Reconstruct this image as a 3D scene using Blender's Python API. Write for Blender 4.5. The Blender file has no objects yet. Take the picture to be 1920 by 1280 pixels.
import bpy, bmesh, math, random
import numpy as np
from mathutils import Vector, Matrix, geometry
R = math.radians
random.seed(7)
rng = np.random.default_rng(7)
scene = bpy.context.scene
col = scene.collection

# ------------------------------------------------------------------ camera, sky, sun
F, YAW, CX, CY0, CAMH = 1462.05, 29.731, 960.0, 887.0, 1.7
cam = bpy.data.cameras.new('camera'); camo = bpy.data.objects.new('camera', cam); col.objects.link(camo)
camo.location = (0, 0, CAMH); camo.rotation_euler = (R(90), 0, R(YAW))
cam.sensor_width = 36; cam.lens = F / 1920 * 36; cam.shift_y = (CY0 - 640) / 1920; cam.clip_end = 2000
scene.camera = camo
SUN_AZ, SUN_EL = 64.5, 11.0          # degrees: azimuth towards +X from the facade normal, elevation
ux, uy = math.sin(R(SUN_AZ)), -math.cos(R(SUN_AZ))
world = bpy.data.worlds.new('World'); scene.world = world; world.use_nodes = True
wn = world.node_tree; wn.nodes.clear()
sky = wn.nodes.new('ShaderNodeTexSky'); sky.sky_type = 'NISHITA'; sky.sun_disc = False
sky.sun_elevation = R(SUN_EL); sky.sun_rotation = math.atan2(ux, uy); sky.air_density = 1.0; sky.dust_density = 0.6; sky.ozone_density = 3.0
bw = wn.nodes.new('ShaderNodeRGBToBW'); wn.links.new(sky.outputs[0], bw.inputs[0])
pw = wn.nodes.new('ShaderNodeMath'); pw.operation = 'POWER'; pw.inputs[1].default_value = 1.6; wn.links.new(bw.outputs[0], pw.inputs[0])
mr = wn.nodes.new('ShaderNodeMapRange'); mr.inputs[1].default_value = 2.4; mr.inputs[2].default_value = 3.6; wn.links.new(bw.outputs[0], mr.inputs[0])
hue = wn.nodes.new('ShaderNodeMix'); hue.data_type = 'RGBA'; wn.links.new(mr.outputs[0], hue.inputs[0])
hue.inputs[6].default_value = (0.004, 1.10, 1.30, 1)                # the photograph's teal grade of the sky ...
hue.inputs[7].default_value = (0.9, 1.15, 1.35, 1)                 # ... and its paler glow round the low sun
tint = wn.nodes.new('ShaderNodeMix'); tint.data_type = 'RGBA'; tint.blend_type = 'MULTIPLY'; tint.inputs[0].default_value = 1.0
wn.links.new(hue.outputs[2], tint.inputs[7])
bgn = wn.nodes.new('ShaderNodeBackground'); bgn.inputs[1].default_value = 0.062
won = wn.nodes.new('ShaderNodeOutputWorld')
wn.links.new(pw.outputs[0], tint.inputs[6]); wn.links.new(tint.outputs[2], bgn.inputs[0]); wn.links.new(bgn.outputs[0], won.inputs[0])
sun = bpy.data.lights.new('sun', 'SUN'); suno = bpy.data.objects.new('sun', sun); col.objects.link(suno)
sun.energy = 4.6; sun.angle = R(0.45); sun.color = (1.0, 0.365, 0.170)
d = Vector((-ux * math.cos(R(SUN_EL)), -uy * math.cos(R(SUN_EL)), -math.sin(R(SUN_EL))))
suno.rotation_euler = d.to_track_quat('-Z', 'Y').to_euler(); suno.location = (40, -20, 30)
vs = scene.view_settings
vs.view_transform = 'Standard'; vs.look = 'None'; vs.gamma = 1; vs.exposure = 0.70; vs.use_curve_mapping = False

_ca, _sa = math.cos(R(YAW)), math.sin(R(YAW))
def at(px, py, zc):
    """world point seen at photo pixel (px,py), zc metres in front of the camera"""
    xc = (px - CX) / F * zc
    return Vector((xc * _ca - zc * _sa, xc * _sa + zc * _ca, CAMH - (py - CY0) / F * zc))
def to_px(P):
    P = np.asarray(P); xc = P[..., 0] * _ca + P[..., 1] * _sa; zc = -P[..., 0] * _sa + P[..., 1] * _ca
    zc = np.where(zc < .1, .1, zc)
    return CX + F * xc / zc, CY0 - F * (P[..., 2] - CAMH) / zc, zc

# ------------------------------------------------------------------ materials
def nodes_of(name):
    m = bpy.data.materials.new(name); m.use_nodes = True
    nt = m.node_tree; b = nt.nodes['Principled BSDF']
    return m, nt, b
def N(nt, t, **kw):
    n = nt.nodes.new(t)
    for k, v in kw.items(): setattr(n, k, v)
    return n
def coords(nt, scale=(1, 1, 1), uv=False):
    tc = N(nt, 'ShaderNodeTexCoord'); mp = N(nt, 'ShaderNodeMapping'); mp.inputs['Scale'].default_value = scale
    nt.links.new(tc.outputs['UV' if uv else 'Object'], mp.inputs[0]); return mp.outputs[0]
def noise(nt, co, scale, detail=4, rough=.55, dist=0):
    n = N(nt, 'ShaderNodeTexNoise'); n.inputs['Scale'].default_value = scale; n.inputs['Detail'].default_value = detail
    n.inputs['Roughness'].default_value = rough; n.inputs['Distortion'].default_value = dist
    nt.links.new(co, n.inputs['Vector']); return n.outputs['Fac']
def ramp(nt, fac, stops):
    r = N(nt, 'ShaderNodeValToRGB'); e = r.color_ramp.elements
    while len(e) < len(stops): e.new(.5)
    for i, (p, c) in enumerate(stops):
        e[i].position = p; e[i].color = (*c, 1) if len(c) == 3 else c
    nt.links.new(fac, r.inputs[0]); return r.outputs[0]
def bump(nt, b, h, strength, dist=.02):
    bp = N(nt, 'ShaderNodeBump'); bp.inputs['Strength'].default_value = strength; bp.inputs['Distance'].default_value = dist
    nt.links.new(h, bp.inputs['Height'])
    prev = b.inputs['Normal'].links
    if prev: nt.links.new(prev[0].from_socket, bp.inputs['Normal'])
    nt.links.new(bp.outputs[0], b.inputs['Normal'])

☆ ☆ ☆

Print only the lines from the top of the data above down to the line holding "col = scene.collection", inclusive.

- **Completed exercise**
Reconstruct this image as a 3D scene using Blender's Python API. Write for Blender 4.5. The Blender file has no objects yet. Take the picture to be 1920 by 1280 pixels.
import bpy, bmesh, math, random
import numpy as np
from mathutils import Vector, Matrix, geometry
R = math.radians
random.seed(7)
rng = np.random.default_rng(7)
scene = bpy.context.scene
col = scene.collection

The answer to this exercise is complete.